Hi! Longtime lurker and graduate of a grad CW program—just wanted to encourage you in this trying time! (Definitely felt the same way as you during my first application cycle and during my first year at my CW program as well!)
Firstly, if you don't mind answering: what made you discouraged about writing fiction?
Secondly: what made you write fiction (back when it was your lifelong passion) and what makes you write poetry?
I ask these things because the fact that you are a creative writer is already an indication that you are doing great things. The fact that you are a writer of two genres is already a testament to your skill as a writer! Despite how it may seem, not many writers in the academic or professional CW world write in two genres (the numbers you see for dual writers are a very small handful of the large writing world, so please trust me on this!). Furthermore, the fact that your two genres are fiction and poetry is amazing. When I was in my first program, I was often told that although fiction and poetry seem very linked, poetry was more linked with nonfiction/CNF than it was with fiction. In short, you are a writer already doing things that are above and beyond the average writer.

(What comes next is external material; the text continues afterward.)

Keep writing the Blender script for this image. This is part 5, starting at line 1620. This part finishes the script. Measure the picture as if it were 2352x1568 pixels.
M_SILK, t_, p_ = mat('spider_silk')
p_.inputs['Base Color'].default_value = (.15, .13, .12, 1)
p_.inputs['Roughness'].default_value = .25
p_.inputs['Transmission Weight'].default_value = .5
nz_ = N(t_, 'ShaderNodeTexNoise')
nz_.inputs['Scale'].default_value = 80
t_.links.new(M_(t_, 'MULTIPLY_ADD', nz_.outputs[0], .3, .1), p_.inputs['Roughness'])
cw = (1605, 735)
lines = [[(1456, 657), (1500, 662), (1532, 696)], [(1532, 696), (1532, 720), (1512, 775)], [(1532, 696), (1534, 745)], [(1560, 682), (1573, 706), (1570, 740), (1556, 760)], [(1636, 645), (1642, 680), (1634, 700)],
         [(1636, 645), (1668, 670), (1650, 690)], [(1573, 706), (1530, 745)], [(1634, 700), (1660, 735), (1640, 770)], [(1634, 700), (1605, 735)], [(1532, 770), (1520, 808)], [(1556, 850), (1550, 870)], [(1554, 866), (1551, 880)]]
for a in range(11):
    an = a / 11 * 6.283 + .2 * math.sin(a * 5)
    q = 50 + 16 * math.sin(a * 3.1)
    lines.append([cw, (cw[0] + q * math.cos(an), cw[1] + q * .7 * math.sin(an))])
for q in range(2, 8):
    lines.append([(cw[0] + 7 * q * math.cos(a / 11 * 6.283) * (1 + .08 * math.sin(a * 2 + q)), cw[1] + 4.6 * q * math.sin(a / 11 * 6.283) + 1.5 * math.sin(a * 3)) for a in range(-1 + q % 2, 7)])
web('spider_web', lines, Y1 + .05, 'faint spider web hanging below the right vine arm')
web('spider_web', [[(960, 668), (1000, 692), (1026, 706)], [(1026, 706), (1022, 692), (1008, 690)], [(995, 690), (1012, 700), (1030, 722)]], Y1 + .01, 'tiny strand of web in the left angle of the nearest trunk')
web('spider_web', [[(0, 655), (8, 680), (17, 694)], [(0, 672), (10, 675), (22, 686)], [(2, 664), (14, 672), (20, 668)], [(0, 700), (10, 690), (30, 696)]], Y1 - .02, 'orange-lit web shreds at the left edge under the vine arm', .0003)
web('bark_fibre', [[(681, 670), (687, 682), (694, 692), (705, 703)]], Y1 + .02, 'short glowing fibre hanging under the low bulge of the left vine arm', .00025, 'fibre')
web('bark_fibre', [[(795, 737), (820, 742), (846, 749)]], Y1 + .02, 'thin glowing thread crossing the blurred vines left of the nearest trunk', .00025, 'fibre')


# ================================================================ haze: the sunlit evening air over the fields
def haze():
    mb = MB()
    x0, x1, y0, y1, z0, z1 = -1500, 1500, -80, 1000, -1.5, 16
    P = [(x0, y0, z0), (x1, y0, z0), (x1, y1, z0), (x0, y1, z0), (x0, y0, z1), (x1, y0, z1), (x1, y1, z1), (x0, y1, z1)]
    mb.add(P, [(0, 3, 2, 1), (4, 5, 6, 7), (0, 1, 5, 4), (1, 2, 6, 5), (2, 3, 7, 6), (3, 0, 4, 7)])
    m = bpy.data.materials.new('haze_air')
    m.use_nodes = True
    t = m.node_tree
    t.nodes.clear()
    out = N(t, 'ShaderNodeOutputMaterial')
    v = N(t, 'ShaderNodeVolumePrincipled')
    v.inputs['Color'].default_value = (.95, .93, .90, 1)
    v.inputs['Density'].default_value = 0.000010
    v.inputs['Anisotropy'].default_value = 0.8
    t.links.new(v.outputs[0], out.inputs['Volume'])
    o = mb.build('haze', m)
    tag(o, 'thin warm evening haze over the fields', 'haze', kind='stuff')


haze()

As far as which genre to choose when applying, the main thing boils down to your thesis. Your thesis will be your main manuscript, which you will be able to use to submit as a book-length manuscript to publishers/agents. Do you want to have a book of poetry vs. a collection of short stories or a novel (vs. a collection of essays or a memoir for CNF writers)? The genre you apply in will result in a book of that genre. Some programs that offer cross-genre studies might allow you to have a hybrid thesis based on your studies and work produced while you're in the program, but these often need to be approved by the program director (so even if a program allows for cross-genre work, the your thesis might still be required to be in your primary genre).
But ultimately, I think it's best to apply in the genre you are most excited to learn. No matter what genre you enter in, you can write whatever genre you want as a graduate student! But many programs give workshop sign-up priority to students within the genre before letting other students in (ie. MFA fiction students will fill up the MFA fiction workshops before poets, CNF, PhD, and advance undergrads are allowed to sign-up... so depending on the max capacity of the workshop and the size of the fiction cohort, poets may not be able to enter a full workshop of fiction writers).
Hope your spirits will be lifted soon! (To all the writers in this forum, I wish you all the best in your writing!) If you write, you are a writer, degree or not. I hope you will all continue to write because you are all doing great things for this world by being writers.